Extracted records
____________

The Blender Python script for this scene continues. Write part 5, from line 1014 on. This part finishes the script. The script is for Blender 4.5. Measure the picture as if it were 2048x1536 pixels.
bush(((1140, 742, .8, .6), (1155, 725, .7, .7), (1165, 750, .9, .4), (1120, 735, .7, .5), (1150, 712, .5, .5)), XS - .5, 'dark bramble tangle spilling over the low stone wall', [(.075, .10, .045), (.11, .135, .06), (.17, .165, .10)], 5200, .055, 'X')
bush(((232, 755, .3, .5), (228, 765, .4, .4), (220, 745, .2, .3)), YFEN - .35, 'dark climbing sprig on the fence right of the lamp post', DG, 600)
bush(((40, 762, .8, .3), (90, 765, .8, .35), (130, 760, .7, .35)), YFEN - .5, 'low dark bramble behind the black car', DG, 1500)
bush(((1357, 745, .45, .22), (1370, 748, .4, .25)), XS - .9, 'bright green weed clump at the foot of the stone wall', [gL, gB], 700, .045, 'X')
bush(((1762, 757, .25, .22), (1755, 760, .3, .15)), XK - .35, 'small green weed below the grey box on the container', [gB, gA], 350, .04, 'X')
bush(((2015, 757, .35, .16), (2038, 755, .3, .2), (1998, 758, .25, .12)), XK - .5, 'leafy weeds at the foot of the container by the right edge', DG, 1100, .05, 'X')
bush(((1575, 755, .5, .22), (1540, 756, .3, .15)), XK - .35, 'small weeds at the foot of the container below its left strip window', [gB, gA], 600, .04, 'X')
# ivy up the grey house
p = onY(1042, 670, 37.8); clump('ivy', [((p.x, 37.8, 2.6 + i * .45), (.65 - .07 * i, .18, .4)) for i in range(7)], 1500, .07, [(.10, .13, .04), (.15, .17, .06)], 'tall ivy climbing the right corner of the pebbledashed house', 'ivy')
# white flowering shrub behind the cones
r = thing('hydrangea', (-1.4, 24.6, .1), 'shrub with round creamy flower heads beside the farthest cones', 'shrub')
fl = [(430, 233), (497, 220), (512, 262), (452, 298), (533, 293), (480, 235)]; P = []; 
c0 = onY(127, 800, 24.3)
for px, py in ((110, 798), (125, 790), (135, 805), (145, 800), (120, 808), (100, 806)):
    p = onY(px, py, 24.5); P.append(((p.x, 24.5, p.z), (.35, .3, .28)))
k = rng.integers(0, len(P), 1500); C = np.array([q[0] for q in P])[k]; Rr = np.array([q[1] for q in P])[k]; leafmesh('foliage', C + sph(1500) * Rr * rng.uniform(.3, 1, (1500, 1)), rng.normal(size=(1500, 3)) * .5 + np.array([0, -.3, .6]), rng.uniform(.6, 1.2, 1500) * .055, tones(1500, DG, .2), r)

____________

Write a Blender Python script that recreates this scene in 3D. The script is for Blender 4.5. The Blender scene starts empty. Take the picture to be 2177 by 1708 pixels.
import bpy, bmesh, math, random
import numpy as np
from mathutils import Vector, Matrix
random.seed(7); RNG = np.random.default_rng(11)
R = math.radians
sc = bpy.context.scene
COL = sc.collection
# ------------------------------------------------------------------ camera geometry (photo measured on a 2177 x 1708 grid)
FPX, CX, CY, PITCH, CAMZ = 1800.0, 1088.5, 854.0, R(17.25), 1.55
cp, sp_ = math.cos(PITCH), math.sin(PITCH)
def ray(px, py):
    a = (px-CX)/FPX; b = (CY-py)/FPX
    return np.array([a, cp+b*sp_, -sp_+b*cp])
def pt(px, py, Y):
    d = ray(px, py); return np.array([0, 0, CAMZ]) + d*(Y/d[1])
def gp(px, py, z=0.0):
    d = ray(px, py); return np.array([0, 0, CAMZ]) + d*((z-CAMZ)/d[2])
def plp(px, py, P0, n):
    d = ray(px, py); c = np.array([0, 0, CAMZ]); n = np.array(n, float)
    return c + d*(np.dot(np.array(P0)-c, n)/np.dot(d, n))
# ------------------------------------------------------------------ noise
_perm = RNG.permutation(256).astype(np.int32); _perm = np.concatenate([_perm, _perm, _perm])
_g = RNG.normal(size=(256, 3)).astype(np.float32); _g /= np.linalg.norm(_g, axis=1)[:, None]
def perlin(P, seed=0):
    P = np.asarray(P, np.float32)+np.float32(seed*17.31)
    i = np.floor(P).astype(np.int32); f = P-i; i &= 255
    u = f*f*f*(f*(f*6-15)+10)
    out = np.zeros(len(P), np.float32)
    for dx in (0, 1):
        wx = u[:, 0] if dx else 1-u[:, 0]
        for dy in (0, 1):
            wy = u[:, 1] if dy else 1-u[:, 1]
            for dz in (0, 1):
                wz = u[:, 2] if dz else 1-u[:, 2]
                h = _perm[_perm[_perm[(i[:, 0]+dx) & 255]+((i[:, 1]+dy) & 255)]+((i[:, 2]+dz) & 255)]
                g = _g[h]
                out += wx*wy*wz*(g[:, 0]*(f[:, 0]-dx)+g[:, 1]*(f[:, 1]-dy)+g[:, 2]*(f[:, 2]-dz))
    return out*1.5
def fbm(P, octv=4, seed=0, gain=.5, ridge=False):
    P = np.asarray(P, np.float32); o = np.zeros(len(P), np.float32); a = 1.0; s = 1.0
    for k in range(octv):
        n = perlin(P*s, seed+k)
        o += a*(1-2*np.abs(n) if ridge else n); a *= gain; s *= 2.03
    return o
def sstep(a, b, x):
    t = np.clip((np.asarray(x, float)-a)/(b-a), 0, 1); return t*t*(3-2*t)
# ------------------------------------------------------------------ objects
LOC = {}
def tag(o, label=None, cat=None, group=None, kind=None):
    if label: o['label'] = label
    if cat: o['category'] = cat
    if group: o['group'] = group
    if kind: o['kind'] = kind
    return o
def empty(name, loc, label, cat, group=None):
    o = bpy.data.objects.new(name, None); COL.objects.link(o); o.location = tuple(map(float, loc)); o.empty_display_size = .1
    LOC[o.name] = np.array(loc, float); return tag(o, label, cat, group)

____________

*What you need to do*.
In the records, locate each line holding the string "Write" and copy it.

*Task answer*.
The Blender Python script for this scene continues. Write part 5, from line 1014 on. This part finishes the script. The script is for Blender 4.5. Measure the picture as if it were 2048x1536 pixels.
Write a Blender Python script that recreates this scene in 3D. The script is for Blender 4.5. The Blender scene starts empty. Take the picture to be 2177 by 1708 pixels.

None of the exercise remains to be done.